Woebot's not talking about a million little cubicles. Where you have one tree he has four, and the very fact I'm typing about tree metaphors is enough to make me question the wisdom of posting in this thread.
If anyone's talking about a million little cubicles, it's me - but they have a really good communication system where any cubicle can talk to any other at any point. Ooh, music as a really well networked office.
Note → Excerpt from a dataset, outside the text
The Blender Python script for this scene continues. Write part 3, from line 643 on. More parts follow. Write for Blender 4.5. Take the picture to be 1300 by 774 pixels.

That's much better.
Just a bit of master-narrative questioning is all I'm doing.
 

zhao

there are no accidents
music should not be based on a theory but whatever the musician feels like doing that day.

yet "what s/he feels like doing that day" is, of course, influenced by -- the mp3 his friend sent him the day before / what he saw on MTV and hated the week before / what his dad used to put on the stereo when he was a child / etc.

you get the picture. there are no isolates. products of our time and the traditions we were raised in: all of us.
 

dd528

Well-known member
Sorry to interject at this point in an interesting segue away from the thread topic...

I'm generally a fan of MIA's work, but I've always thought of her pretty much as an album artist. Her LPs have a dynamic to them, and some of the songs that I think are her best (XR2, Galang) don't really work for me outside of the context of the ebb and flow of the albums on which they feature.

So when I heard Born Free (some time before I saw the video for it), I was kind of sceptical, but I think for me it'll be worth withholding judgement until the whole album has dropped. As a stand-alone, I think it's lyrically pretty weak, but musically it's decent. It's not breaking any moulds that weren't already shattered years (if not decades) ago but, like I say, context is everything.

I'd never normally listen to that kind of hardcore/big beat sound, but if it's wedged between some kind of downtempo reworking of Bavarian folk and a heartfelt 19-minute composition for Kora (I may have unrealistic expectations of the level of experimentation she'll be bringing on the new record...) who am I to say it won't all make perfect sense before I've heard it?

The video has one trick, but I'd say it still beats most music videos that get put out.